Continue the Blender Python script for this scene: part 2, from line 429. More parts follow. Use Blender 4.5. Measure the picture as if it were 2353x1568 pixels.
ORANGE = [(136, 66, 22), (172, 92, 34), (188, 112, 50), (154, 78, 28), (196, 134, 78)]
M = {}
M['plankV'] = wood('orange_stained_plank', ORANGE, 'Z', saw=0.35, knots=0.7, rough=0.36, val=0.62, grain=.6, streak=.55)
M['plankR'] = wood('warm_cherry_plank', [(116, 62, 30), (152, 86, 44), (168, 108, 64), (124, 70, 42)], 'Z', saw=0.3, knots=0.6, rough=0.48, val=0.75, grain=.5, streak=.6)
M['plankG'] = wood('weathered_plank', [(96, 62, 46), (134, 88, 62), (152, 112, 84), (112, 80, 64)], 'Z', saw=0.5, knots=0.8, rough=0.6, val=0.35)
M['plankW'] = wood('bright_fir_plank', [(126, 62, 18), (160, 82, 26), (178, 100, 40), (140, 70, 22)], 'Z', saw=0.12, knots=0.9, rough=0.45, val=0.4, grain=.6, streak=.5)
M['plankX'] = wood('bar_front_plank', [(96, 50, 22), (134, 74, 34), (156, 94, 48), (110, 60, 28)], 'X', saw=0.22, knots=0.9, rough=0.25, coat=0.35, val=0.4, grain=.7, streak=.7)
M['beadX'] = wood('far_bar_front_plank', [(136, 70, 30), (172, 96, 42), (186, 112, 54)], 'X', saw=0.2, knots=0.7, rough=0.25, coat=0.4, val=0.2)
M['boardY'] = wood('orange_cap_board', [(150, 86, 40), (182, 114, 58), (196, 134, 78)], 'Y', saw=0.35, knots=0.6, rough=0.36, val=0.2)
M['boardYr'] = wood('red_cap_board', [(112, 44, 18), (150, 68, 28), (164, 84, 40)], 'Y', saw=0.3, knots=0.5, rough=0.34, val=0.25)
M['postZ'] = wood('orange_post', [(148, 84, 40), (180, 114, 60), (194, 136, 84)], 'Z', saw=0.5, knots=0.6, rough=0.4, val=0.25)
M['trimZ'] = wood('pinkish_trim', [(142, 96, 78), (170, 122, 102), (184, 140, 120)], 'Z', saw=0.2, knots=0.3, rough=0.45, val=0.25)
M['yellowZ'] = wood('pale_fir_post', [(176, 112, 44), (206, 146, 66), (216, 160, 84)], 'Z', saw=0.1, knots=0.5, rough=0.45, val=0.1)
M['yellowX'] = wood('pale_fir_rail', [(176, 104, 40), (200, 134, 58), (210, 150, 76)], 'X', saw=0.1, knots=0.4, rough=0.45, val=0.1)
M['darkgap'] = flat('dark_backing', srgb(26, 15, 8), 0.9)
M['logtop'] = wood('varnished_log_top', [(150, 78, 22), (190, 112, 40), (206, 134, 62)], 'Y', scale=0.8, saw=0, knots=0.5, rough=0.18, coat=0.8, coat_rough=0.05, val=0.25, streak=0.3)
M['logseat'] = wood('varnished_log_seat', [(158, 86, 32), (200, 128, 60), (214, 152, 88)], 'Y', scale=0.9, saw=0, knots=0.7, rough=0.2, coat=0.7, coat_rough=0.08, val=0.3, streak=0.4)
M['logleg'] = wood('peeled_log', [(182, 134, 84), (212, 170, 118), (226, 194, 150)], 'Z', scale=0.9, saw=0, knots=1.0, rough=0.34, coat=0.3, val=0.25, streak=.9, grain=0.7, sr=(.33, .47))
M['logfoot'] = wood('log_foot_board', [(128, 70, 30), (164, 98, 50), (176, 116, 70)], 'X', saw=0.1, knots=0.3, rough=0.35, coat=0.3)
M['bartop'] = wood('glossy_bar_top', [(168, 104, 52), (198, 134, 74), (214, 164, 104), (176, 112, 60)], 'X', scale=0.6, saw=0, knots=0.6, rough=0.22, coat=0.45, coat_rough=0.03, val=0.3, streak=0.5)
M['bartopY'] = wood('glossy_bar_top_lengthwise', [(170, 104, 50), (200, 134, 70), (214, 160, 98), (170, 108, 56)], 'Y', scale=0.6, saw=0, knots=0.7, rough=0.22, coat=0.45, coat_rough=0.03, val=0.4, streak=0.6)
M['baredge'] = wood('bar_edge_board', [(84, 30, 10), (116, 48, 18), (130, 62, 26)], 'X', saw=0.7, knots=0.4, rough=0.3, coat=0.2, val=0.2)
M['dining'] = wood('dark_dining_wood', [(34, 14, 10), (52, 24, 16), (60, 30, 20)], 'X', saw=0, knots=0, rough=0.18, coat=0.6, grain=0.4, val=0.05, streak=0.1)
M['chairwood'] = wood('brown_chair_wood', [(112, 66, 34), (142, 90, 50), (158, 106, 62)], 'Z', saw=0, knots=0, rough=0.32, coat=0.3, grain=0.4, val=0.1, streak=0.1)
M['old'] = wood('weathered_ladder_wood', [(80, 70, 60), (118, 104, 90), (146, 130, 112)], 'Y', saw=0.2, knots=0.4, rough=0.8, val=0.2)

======

Direction >> Every line of the data above should be reproduced word for word.

Complete answer >>
Continue the Blender Python script for this scene: part 2, from line 429. More parts follow. Use Blender 4.5. Measure the picture as if it were 2353x1568 pixels.
ORANGE = [(136, 66, 22), (172, 92, 34), (188, 112, 50), (154, 78, 28), (196, 134, 78)]
M = {}
M['plankV'] = wood('orange_stained_plank', ORANGE, 'Z', saw=0.35, knots=0.7, rough=0.36, val=0.62, grain=.6, streak=.55)
M['plankR'] = wood('warm_cherry_plank', [(116, 62, 30), (152, 86, 44), (168, 108, 64), (124, 70, 42)], 'Z', saw=0.3, knots=0.6, rough=0.48, val=0.75, grain=.5, streak=.6)
M['plankG'] = wood('weathered_plank', [(96, 62, 46), (134, 88, 62), (152, 112, 84), (112, 80, 64)], 'Z', saw=0.5, knots=0.8, rough=0.6, val=0.35)
M['plankW'] = wood('bright_fir_plank', [(126, 62, 18), (160, 82, 26), (178, 100, 40), (140, 70, 22)], 'Z', saw=0.12, knots=0.9, rough=0.45, val=0.4, grain=.6, streak=.5)
M['plankX'] = wood('bar_front_plank', [(96, 50, 22), (134, 74, 34), (156, 94, 48), (110, 60, 28)], 'X', saw=0.22, knots=0.9, rough=0.25, coat=0.35, val=0.4, grain=.7, streak=.7)
M['beadX'] = wood('far_bar_front_plank', [(136, 70, 30), (172, 96, 42), (186, 112, 54)], 'X', saw=0.2, knots=0.7, rough=0.25, coat=0.4, val=0.2)
M['boardY'] = wood('orange_cap_board', [(150, 86, 40), (182, 114, 58), (196, 134, 78)], 'Y', saw=0.35, knots=0.6, rough=0.36, val=0.2)
M['boardYr'] = wood('red_cap_board', [(112, 44, 18), (150, 68, 28), (164, 84, 40)], 'Y', saw=0.3, knots=0.5, rough=0.34, val=0.25)
M['postZ'] = wood('orange_post', [(148, 84, 40), (180, 114, 60), (194, 136, 84)], 'Z', saw=0.5, knots=0.6, rough=0.4, val=0.25)
M['trimZ'] = wood('pinkish_trim', [(142, 96, 78), (170, 122, 102), (184, 140, 120)], 'Z', saw=0.2, knots=0.3, rough=0.45, val=0.25)
M['yellowZ'] = wood('pale_fir_post', [(176, 112, 44), (206, 146, 66), (216, 160, 84)], 'Z', saw=0.1, knots=0.5, rough=0.45, val=0.1)
M['yellowX'] = wood('pale_fir_rail', [(176, 104, 40), (200, 134, 58), (210, 150, 76)], 'X', saw=0.1, knots=0.4, rough=0.45, val=0.1)
M['darkgap'] = flat('dark_backing', srgb(26, 15, 8), 0.9)
M['logtop'] = wood('varnished_log_top', [(150, 78, 22), (190, 112, 40), (206, 134, 62)], 'Y', scale=0.8, saw=0, knots=0.5, rough=0.18, coat=0.8, coat_rough=0.05, val=0.25, streak=0.3)
M['logseat'] = wood('varnished_log_seat', [(158, 86, 32), (200, 128, 60), (214, 152, 88)], 'Y', scale=0.9, saw=0, knots=0.7, rough=0.2, coat=0.7, coat_rough=0.08, val=0.3, streak=0.4)
M['logleg'] = wood('peeled_log', [(182, 134, 84), (212, 170, 118), (226, 194, 150)], 'Z', scale=0.9, saw=0, knots=1.0, rough=0.34, coat=0.3, val=0.25, streak=.9, grain=0.7, sr=(.33, .47))
M['logfoot'] = wood('log_foot_board', [(128, 70, 30), (164, 98, 50), (176, 116, 70)], 'X', saw=0.1, knots=0.3, rough=0.35, coat=0.3)
M['bartop'] = wood('glossy_bar_top', [(168, 104, 52), (198, 134, 74), (214, 164, 104), (176, 112, 60)], 'X', scale=0.6, saw=0, knots=0.6, rough=0.22, coat=0.45, coat_rough=0.03, val=0.3, streak=0.5)
M['bartopY'] = wood('glossy_bar_top_lengthwise', [(170, 104, 50), (200, 134, 70), (214, 160, 98), (170, 108, 56)], 'Y', scale=0.6, saw=0, knots=0.7, rough=0.22, coat=0.45, coat_rough=0.03, val=0.4, streak=0.6)
M['baredge'] = wood('bar_edge_board', [(84, 30, 10), (116, 48, 18), (130, 62, 26)], 'X', saw=0.7, knots=0.4, rough=0.3, coat=0.2, val=0.2)
M['dining'] = wood('dark_dining_wood', [(34, 14, 10), (52, 24, 16), (60, 30, 20)], 'X', saw=0, knots=0, rough=0.18, coat=0.6, grain=0.4, val=0.05, streak=0.1)
M['chairwood'] = wood('brown_chair_wood', [(112, 66, 34), (142, 90, 50), (158, 106, 62)], 'Z', saw=0, knots=0, rough=0.32, coat=0.3, grain=0.4, val=0.1, streak=0.1)
M['old'] = wood('weathered_ladder_wood', [(80, 70, 60), (118, 104, 90), (146, 130, 112)], 'Y', saw=0.2, knots=0.4, rough=0.8, val=0.2)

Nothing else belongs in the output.